Nearly three in ten Americans have no money saved for a financial emergency, according to a recent survey by Bankrate.com. Twenty percent of people polled said they have less than three months salary saved up for an unexpected financial crisis. That leaves only 42 percent of Americans financially prepared for the proverbial rainy day.

While it seems like common sense to have money saved for a financial crisis, the biggest issue holding people back from saving more is that the majority of Americans live "pay check to pay check," says budgeting expert Steven Smith, adding that the recession and bleak jobs market has exacerbated the problem.

Smith is also the CEO of Mvelopes, a free online budgeting tool, and joins The Daily Ticker in the accompanying interview to offer his advice on how to be better prepared for emergency situations.

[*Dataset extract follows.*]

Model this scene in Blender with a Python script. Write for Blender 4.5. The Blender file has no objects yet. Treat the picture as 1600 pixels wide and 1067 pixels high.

The ideal size for an emergency savings fund varies widely. But Smith suggests people have at least three months of "total living expenses" saved for surprise expenses that do not occur on a routine basis. Ideally, he says people should allocate 80 percent of their income for reoccurring expenditures and 20 percent for a "rainy day," or what he calls "periodic expenses."

For those looking to build savings quickly, Smith offers the following 5-step plan:

  1. Define "emergency" and determine how much you need to set aside
  2. Stop overspending by using an envelope budgeting system
  3. Cut back on discretionary spending (like those daily $4 dollar lattes)
  4. Eliminate late payments and overdraft fees
  5. Reallocate extra debt payments and 401K funding to emergency fund

If you're not familiar with the envelope system of budgeting, Smith says, "it's very straight forward."

First, create "envelopes" or categories for all your expenditures. Smith says there are two types of categories to think about: month-to-month expenses (including utilities, housing and food related costs) and periodic expenses (including home and auto repairs or back-to-school shopping) that you don't necessarily plan for. Second, determine how much to set aside each month for each area of spending and try not to spend more than the amount you've set aside.

Mvelopes also allows users to automatically track transactions made via electronic payment tools or sites.